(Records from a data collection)

--- BEGIN ---

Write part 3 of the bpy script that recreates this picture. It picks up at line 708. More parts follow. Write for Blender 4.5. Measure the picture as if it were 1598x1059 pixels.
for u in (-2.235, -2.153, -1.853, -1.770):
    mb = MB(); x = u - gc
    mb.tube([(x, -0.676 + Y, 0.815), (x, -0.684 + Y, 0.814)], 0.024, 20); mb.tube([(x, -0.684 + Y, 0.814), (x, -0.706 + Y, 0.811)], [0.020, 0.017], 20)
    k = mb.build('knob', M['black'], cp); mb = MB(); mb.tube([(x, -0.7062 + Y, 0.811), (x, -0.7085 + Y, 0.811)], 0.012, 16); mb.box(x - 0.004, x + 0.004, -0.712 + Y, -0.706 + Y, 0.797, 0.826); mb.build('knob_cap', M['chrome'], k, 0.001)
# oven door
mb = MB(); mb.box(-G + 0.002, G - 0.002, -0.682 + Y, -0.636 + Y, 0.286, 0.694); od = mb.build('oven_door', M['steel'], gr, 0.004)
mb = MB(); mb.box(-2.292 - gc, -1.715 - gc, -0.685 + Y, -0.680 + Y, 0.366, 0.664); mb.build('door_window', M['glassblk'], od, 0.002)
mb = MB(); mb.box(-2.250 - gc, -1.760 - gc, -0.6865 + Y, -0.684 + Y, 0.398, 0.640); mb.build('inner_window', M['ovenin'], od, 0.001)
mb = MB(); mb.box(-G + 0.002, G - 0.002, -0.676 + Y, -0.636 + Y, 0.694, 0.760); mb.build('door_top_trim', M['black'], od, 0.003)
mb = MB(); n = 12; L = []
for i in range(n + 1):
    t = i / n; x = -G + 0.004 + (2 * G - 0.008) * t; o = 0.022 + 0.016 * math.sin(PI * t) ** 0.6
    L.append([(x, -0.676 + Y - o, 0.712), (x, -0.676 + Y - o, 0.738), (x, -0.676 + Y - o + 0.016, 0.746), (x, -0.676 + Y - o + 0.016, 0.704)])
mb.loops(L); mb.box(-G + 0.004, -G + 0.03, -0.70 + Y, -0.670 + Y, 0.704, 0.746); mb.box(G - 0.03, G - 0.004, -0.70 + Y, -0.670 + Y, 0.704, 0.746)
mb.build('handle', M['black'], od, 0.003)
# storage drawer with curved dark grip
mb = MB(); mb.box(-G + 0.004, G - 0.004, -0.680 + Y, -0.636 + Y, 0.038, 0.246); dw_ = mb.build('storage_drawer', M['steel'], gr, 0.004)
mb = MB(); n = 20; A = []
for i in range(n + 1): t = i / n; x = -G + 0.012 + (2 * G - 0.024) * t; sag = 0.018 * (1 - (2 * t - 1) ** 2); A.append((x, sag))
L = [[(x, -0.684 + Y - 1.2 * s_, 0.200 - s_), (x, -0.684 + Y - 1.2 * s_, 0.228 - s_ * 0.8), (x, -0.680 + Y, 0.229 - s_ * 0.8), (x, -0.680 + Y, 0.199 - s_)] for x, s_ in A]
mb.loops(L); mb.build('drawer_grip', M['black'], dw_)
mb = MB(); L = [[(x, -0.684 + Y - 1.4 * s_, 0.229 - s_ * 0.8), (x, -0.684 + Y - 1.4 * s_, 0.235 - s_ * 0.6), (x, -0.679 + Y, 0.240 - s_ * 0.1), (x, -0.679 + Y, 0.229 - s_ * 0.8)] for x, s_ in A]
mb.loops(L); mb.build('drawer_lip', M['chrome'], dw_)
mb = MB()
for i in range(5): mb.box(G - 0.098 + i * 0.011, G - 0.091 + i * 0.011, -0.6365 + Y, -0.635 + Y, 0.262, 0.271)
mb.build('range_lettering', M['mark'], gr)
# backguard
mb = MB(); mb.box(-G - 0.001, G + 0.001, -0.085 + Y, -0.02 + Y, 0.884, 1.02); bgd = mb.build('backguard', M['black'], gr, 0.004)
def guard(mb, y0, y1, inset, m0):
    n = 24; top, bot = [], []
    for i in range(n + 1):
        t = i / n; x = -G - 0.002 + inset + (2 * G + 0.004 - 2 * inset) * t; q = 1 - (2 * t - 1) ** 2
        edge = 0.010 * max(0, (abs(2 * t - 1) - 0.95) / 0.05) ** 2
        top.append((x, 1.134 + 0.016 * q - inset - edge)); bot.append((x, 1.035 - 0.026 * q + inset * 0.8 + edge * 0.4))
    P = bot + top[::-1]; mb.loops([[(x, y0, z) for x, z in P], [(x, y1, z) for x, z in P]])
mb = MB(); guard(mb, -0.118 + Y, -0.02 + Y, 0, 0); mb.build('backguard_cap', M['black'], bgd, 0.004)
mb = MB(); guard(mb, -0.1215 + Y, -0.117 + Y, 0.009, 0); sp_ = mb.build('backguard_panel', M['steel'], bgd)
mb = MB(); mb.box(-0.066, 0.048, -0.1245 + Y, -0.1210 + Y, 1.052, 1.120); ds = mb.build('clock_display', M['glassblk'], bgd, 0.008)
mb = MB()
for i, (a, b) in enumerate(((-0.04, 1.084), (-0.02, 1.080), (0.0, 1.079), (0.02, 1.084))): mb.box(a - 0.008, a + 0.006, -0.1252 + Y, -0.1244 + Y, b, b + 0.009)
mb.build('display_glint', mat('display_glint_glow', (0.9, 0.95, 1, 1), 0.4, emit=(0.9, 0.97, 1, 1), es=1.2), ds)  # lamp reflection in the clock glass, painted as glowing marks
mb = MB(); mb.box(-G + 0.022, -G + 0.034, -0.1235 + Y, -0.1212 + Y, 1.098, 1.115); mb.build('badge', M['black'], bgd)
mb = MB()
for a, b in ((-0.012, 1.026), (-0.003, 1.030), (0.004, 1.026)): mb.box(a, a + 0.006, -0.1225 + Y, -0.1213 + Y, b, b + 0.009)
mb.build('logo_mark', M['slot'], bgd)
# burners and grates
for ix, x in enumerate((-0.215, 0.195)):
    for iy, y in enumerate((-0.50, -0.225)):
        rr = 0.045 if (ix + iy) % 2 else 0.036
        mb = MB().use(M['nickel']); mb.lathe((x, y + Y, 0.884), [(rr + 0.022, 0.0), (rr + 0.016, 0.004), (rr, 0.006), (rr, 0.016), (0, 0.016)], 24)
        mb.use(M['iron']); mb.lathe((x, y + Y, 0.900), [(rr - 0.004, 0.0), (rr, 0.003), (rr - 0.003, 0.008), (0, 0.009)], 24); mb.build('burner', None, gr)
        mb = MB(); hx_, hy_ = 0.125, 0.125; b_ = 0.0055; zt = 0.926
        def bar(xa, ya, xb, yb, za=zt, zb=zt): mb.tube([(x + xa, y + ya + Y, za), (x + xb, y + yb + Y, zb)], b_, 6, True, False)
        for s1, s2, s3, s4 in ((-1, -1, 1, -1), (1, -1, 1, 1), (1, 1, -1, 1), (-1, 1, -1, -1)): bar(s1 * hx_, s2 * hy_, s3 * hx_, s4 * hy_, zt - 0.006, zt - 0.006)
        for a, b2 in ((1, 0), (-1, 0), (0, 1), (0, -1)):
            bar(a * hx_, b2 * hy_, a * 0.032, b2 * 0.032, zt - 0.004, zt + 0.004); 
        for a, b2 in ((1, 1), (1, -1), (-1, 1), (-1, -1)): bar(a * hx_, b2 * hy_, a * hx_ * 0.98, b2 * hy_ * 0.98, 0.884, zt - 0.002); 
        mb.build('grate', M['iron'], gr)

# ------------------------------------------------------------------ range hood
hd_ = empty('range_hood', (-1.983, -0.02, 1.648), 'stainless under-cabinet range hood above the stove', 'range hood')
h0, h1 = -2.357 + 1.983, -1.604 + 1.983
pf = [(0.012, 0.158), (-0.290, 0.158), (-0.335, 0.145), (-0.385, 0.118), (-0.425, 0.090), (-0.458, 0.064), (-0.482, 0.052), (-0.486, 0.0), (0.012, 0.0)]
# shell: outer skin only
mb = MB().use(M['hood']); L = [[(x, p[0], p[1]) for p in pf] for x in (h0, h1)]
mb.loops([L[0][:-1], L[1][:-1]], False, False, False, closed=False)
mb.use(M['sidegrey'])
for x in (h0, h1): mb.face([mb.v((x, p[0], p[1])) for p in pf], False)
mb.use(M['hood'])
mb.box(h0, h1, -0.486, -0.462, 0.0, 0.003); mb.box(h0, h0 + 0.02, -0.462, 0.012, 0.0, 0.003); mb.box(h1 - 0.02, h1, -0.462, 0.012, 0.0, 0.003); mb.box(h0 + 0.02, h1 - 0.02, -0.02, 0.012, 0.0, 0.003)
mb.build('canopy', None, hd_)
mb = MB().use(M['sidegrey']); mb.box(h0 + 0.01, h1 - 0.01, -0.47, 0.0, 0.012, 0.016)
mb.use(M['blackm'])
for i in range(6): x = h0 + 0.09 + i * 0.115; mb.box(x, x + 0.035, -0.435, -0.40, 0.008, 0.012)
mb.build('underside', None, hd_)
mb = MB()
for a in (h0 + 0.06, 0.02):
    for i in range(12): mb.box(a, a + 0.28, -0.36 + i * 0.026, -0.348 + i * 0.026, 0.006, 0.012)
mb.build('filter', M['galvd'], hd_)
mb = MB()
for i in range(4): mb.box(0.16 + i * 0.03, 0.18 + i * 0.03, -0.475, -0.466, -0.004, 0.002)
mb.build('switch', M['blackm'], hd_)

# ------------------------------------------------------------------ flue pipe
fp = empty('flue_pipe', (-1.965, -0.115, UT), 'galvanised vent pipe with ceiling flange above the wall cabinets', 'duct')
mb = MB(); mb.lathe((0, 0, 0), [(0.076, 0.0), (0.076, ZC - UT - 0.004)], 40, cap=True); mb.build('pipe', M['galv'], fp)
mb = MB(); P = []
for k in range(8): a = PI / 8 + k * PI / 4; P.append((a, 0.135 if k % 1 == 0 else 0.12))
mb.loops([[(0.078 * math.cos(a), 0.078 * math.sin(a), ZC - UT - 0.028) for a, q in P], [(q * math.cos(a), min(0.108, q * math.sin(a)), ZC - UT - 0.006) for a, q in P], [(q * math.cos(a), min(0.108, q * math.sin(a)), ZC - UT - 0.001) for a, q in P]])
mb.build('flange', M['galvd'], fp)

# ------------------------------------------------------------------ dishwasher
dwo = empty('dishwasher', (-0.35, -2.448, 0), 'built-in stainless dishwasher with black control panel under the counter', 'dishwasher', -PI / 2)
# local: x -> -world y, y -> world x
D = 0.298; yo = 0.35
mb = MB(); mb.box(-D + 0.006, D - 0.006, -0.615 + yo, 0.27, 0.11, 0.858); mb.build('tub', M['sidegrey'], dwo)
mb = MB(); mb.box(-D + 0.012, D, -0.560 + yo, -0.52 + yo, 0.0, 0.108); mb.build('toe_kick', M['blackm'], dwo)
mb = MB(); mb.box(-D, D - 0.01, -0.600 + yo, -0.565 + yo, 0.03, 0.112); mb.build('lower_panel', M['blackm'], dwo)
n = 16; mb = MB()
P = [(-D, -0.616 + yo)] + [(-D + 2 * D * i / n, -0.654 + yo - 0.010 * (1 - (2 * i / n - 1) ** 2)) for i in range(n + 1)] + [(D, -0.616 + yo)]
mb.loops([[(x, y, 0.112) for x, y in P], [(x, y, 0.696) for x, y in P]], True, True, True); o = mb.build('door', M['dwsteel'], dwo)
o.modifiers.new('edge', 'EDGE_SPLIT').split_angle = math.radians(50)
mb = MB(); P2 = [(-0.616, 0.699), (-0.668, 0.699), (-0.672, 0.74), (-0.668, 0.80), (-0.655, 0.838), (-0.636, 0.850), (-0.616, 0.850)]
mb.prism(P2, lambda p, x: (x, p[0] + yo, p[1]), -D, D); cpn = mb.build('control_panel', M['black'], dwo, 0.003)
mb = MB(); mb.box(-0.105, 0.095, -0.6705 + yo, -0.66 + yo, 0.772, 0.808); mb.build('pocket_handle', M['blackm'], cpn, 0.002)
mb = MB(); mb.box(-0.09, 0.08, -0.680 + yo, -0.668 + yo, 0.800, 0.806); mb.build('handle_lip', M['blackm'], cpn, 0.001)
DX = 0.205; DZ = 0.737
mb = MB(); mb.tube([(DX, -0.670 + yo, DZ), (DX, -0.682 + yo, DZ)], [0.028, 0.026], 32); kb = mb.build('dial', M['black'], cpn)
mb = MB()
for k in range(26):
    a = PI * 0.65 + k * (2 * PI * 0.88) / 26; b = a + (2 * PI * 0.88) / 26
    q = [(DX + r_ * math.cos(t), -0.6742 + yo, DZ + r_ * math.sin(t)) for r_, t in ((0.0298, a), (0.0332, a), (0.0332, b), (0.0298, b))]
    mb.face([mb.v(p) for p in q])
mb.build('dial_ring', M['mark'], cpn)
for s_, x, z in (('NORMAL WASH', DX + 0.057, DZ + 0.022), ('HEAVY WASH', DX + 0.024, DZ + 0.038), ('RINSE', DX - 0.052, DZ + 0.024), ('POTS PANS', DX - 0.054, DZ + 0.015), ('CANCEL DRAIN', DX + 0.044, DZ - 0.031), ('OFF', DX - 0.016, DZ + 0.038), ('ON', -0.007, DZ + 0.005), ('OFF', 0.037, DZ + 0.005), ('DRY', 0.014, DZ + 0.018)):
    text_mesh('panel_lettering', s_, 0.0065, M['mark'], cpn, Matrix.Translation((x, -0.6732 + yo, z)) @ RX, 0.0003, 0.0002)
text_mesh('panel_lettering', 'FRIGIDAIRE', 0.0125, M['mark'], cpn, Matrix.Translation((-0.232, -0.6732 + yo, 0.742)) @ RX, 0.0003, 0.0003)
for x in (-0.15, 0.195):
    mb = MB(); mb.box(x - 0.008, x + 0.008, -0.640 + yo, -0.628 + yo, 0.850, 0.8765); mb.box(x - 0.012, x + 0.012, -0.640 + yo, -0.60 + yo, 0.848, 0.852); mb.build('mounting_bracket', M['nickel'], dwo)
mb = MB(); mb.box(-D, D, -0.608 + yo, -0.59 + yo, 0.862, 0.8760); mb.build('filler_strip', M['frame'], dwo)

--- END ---
--- BEGIN ---

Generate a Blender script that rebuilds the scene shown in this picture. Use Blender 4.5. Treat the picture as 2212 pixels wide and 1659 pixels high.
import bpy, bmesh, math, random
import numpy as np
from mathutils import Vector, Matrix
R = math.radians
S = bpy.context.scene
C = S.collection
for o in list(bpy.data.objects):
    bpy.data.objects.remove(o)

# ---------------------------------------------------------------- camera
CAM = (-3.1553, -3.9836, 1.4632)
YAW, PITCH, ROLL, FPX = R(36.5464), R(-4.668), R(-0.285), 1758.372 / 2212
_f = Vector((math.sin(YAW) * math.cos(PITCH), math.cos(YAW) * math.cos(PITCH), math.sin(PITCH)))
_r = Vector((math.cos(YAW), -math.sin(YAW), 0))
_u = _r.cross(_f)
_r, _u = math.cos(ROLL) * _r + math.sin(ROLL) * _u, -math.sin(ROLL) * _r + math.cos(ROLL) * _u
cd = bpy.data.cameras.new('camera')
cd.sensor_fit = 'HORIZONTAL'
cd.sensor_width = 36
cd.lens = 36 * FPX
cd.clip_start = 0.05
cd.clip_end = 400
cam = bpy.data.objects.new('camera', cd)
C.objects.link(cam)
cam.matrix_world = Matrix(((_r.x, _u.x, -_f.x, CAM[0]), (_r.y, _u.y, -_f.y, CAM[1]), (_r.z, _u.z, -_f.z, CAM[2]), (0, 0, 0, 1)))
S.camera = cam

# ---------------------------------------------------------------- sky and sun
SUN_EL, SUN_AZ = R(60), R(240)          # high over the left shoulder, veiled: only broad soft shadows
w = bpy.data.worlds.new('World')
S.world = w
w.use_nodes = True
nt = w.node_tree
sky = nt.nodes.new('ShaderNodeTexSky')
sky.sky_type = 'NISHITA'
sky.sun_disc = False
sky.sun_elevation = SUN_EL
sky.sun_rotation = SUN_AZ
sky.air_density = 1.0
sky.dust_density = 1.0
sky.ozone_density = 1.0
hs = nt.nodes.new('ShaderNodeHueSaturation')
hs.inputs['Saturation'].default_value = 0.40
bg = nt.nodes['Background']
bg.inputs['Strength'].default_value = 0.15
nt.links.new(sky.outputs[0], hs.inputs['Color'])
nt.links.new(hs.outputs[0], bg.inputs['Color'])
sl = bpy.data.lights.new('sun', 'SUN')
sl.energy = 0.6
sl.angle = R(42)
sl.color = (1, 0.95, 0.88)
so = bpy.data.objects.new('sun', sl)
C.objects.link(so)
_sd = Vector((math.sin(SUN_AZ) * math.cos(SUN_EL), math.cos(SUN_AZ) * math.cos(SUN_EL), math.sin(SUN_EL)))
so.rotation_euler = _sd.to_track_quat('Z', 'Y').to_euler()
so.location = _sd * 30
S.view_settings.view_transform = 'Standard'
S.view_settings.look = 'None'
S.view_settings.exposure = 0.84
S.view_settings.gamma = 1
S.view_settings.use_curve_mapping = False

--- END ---

#### Instruction:
Give again, word for word, the lines starting at the line that has "Generate a Blender" and ending at the line that has "S.camera = cam", with both of those lines included and nothing else.

#### Output of the task:
Generate a Blender script that rebuilds the scene shown in this picture. Use Blender 4.5. Treat the picture as 2212 pixels wide and 1659 pixels high.
import bpy, bmesh, math, random
import numpy as np
from mathutils import Vector, Matrix
R = math.radians
S = bpy.context.scene
C = S.collection
for o in list(bpy.data.objects):
    bpy.data.objects.remove(o)

# ---------------------------------------------------------------- camera
CAM = (-3.1553, -3.9836, 1.4632)
YAW, PITCH, ROLL, FPX = R(36.5464), R(-4.668), R(-0.285), 1758.372 / 2212
_f = Vector((math.sin(YAW) * math.cos(PITCH), math.cos(YAW) * math.cos(PITCH), math.sin(PITCH)))
_r = Vector((math.cos(YAW), -math.sin(YAW), 0))
_u = _r.cross(_f)
_r, _u = math.cos(ROLL) * _r + math.sin(ROLL) * _u, -math.sin(ROLL) * _r + math.cos(ROLL) * _u
cd = bpy.data.cameras.new('camera')
cd.sensor_fit = 'HORIZONTAL'
cd.sensor_width = 36
cd.lens = 36 * FPX
cd.clip_start = 0.05
cd.clip_end = 400
cam = bpy.data.objects.new('camera', cd)
C.objects.link(cam)
cam.matrix_world = Matrix(((_r.x, _u.x, -_f.x, CAM[0]), (_r.y, _u.y, -_f.y, CAM[1]), (_r.z, _u.z, -_f.z, CAM[2]), (0, 0, 0, 1)))
S.camera = cam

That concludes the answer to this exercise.